* Short exercise *
Your task is to write out the complete listing exactly as it is shown.

* Source material *
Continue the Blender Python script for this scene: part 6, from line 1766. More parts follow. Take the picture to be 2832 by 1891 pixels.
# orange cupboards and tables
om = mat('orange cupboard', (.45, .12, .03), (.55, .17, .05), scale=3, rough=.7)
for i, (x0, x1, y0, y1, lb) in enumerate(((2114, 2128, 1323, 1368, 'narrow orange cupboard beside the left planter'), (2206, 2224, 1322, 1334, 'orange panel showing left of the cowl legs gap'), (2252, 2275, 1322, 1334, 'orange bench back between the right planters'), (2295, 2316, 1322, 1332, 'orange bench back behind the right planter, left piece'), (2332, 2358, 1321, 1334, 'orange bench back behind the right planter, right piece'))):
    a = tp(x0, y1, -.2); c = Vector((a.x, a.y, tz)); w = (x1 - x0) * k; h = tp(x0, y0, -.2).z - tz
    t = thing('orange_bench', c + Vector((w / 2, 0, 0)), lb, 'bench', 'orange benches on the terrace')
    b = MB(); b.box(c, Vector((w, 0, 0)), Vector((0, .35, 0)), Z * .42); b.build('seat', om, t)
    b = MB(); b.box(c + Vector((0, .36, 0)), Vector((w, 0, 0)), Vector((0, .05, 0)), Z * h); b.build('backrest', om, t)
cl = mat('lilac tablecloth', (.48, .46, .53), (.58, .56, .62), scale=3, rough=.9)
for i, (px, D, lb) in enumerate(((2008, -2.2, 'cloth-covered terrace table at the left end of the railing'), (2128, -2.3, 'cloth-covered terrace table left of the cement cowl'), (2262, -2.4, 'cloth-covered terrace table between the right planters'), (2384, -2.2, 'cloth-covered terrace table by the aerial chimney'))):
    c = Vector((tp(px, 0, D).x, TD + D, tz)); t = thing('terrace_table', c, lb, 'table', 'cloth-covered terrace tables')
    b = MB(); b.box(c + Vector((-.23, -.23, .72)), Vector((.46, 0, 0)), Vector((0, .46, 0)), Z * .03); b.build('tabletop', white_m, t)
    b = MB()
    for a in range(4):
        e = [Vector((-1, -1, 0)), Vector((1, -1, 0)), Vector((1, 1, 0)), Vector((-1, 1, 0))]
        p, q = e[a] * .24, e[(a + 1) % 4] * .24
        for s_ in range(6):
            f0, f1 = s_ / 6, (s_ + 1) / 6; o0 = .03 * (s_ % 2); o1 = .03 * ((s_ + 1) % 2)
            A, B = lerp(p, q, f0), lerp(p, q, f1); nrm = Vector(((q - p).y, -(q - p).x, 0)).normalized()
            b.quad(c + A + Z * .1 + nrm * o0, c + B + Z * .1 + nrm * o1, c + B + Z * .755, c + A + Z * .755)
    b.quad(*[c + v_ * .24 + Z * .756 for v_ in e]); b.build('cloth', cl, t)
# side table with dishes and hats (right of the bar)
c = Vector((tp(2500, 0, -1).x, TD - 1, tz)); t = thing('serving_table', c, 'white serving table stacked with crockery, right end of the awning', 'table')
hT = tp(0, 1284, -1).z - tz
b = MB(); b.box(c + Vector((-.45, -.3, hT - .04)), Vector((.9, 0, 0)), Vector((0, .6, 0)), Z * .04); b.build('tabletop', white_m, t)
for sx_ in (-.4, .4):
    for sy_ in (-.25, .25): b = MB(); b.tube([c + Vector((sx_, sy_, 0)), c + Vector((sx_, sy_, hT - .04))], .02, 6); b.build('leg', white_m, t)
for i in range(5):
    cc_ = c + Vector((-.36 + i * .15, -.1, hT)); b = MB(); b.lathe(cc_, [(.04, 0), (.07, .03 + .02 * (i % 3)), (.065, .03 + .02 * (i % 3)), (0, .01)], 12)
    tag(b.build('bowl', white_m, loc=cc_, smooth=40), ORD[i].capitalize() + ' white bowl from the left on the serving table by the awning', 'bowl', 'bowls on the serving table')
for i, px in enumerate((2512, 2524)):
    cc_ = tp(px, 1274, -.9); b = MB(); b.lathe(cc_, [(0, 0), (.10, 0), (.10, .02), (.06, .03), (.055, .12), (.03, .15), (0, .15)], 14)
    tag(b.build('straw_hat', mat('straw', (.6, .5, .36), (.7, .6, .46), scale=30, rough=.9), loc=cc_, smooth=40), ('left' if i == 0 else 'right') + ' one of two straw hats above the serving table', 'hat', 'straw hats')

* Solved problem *
Continue the Blender Python script for this scene: part 6, from line 1766. More parts follow. Take the picture to be 2832 by 1891 pixels.
# orange cupboards and tables
om = mat('orange cupboard', (.45, .12, .03), (.55, .17, .05), scale=3, rough=.7)
for i, (x0, x1, y0, y1, lb) in enumerate(((2114, 2128, 1323, 1368, 'narrow orange cupboard beside the left planter'), (2206, 2224, 1322, 1334, 'orange panel showing left of the cowl legs gap'), (2252, 2275, 1322, 1334, 'orange bench back between the right planters'), (2295, 2316, 1322, 1332, 'orange bench back behind the right planter, left piece'), (2332, 2358, 1321, 1334, 'orange bench back behind the right planter, right piece'))):
    a = tp(x0, y1, -.2); c = Vector((a.x, a.y, tz)); w = (x1 - x0) * k; h = tp(x0, y0, -.2).z - tz
    t = thing('orange_bench', c + Vector((w / 2, 0, 0)), lb, 'bench', 'orange benches on the terrace')
    b = MB(); b.box(c, Vector((w, 0, 0)), Vector((0, .35, 0)), Z * .42); b.build('seat', om, t)
    b = MB(); b.box(c + Vector((0, .36, 0)), Vector((w, 0, 0)), Vector((0, .05, 0)), Z * h); b.build('backrest', om, t)
cl = mat('lilac tablecloth', (.48, .46, .53), (.58, .56, .62), scale=3, rough=.9)
for i, (px, D, lb) in enumerate(((2008, -2.2, 'cloth-covered terrace table at the left end of the railing'), (2128, -2.3, 'cloth-covered terrace table left of the cement cowl'), (2262, -2.4, 'cloth-covered terrace table between the right planters'), (2384, -2.2, 'cloth-covered terrace table by the aerial chimney'))):
    c = Vector((tp(px, 0, D).x, TD + D, tz)); t = thing('terrace_table', c, lb, 'table', 'cloth-covered terrace tables')
    b = MB(); b.box(c + Vector((-.23, -.23, .72)), Vector((.46, 0, 0)), Vector((0, .46, 0)), Z * .03); b.build('tabletop', white_m, t)
    b = MB()
    for a in range(4):
        e = [Vector((-1, -1, 0)), Vector((1, -1, 0)), Vector((1, 1, 0)), Vector((-1, 1, 0))]
        p, q = e[a] * .24, e[(a + 1) % 4] * .24
        for s_ in range(6):
            f0, f1 = s_ / 6, (s_ + 1) / 6; o0 = .03 * (s_ % 2); o1 = .03 * ((s_ + 1) % 2)
            A, B = lerp(p, q, f0), lerp(p, q, f1); nrm = Vector(((q - p).y, -(q - p).x, 0)).normalized()
            b.quad(c + A + Z * .1 + nrm * o0, c + B + Z * .1 + nrm * o1, c + B + Z * .755, c + A + Z * .755)
    b.quad(*[c + v_ * .24 + Z * .756 for v_ in e]); b.build('cloth', cl, t)
# side table with dishes and hats (right of the bar)
c = Vector((tp(2500, 0, -1).x, TD - 1, tz)); t = thing('serving_table', c, 'white serving table stacked with crockery, right end of the awning', 'table')
hT = tp(0, 1284, -1).z - tz
b = MB(); b.box(c + Vector((-.45, -.3, hT - .04)), Vector((.9, 0, 0)), Vector((0, .6, 0)), Z * .04); b.build('tabletop', white_m, t)
for sx_ in (-.4, .4):
    for sy_ in (-.25, .25): b = MB(); b.tube([c + Vector((sx_, sy_, 0)), c + Vector((sx_, sy_, hT - .04))], .02, 6); b.build('leg', white_m, t)
for i in range(5):
    cc_ = c + Vector((-.36 + i * .15, -.1, hT)); b = MB(); b.lathe(cc_, [(.04, 0), (.07, .03 + .02 * (i % 3)), (.065, .03 + .02 * (i % 3)), (0, .01)], 12)
    tag(b.build('bowl', white_m, loc=cc_, smooth=40), ORD[i].capitalize() + ' white bowl from the left on the serving table by the awning', 'bowl', 'bowls on the serving table')
for i, px in enumerate((2512, 2524)):
    cc_ = tp(px, 1274, -.9); b = MB(); b.lathe(cc_, [(0, 0), (.10, 0), (.10, .02), (.06, .03), (.055, .12), (.03, .15), (0, .15)], 14)
    tag(b.build('straw_hat', mat('straw', (.6, .5, .36), (.7, .6, .46), scale=30, rough=.9), loc=cc_, smooth=40), ('left' if i == 0 else 'right') + ' one of two straw hats above the serving table', 'hat', 'straw hats')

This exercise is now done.